Stated problem:
Copy from the first line below down to and including the line with "wire_panel('wire_fence', 'wire netting continuing". Skip the pictures.

Data lines:

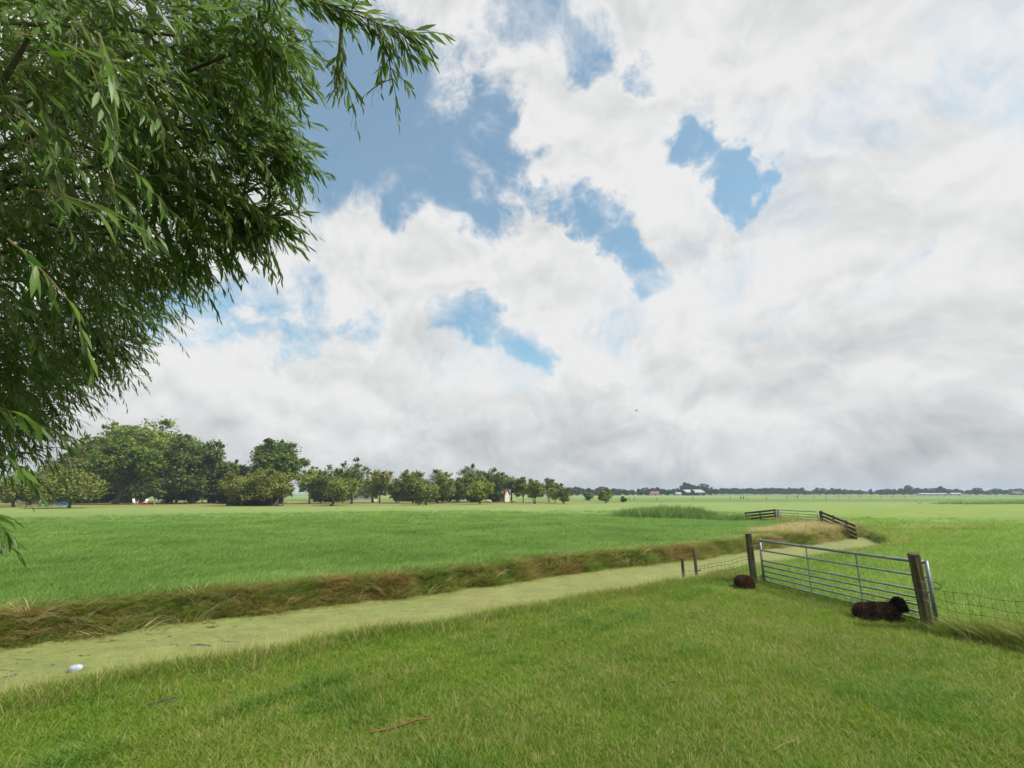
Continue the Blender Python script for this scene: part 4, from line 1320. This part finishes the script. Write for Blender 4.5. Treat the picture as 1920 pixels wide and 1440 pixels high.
wire_panel('wire_fence', 'wire netting between the two thin stakes at the water', (4.77, 14.30), (5.36, 14.84), (.10, .22, .34, .46, .58), .14, hz(4.77, 14.3), hz(5.36, 14.84), seed=1)
wire_panel('wire_fence', 'sagging wire netting between the taller stake and the hinge post', (5.36, 14.84), (6.28, 13.42), (.08, .20, .34, .46, .60, .68), .13, hz(5.36, 14.84), hz(6.3, 13.4), .03, 2)
wire_panel('wire_fence', 'wire netting running from the mossy post to the right edge through long grass', (7.25, 8.92), (8.05, 7.65), HH, .15, hz(7.25, 8.92), hz(8.05, 7.65), .03, 3)
wire_panel('wire_fence', 'wire netting continuing along the pasture out of sight on the right', (8.06, 7.63), (9.5, 5.4), HH, .15, hz(8.06, 7.63), hz(9.5, 5.4), .03, 4)

# ------------------------------------------------------------------ the far gate with its sloping wing fences
fg, _ = field_gate('field_gate', 'small galvanised gate standing at the end of the ditch between dark board fences', (21.75, 40.6), (22.35, 36.6),
                   (.93, .72, .52, .36, .22, .08), .032, .022, (.5,), hz(22, 38.5))
log_post('gate_post', 'pale grey post at the left end of the far gate', 21.66, 40.75, 1.0, .085, mat=m_zinc, group='posts of the far gate')
log_post('gate_post', 'dark wooden post at the right end of the far gate', 22.40, 36.35, .98, .075, mat=m_postd, group='posts of the far gate')
def wing(label, A, B, zta, ztb, drop, n, posts):
    root = empty('board_fence', (A[0], A[1], 0))
    d = Vector((B[0] - A[0], B[1] - A[1], 0)); L = d.length; dn = d.normalized(); nrm = Vector((-dn.y, dn.x, 0))
    for i in range(n):
        z0, z1 = zta - drop * i, ztb - drop * i
        j = random.uniform(-.01, .01)
        MB().bar(Vector((0, 0, z0 + j)) - nrm * .075, d + Vector((0, 0, z1 - j)) - nrm * .075, .035, .15).build('board', m_board, root)
    for u in posts:
        q = d * u; zt = zta + (ztb - zta) * u + .10
        MB().tube([q + Vector((0, 0, zt - drop * n - .55)), q + Vector((0, 0, zt))], [.06, .055], 7).build('post', m_postd, root)
    tag(root, label, 'fence', 'wing fences of the far gate')
wing('long dark board fence sloping down into the ditch right of the far gate', (22.40, 36.2), (20.55, 30.0), .95, .36, .245, 5, (.0, .38, .74))
wing('short dark board fence falling away into weeds left of the far gate', (21.6, 40.9), (19.6, 42.2), .92, .60, .235, 4, (.04, .5, .95))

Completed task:
Continue the Blender Python script for this scene: part 4, from line 1320. This part finishes the script. Write for Blender 4.5. Treat the picture as 1920 pixels wide and 1440 pixels high.
wire_panel('wire_fence', 'wire netting between the two thin stakes at the water', (4.77, 14.30), (5.36, 14.84), (.10, .22, .34, .46, .58), .14, hz(4.77, 14.3), hz(5.36, 14.84), seed=1)
wire_panel('wire_fence', 'sagging wire netting between the taller stake and the hinge post', (5.36, 14.84), (6.28, 13.42), (.08, .20, .34, .46, .60, .68), .13, hz(5.36, 14.84), hz(6.3, 13.4), .03, 2)
wire_panel('wire_fence', 'wire netting running from the mossy post to the right edge through long grass', (7.25, 8.92), (8.05, 7.65), HH, .15, hz(7.25, 8.92), hz(8.05, 7.65), .03, 3)
wire_panel('wire_fence', 'wire netting continuing along the pasture out of sight on the right', (8.06, 7.63), (9.5, 5.4), HH, .15, hz(8.06, 7.63), hz(9.5, 5.4), .03, 4)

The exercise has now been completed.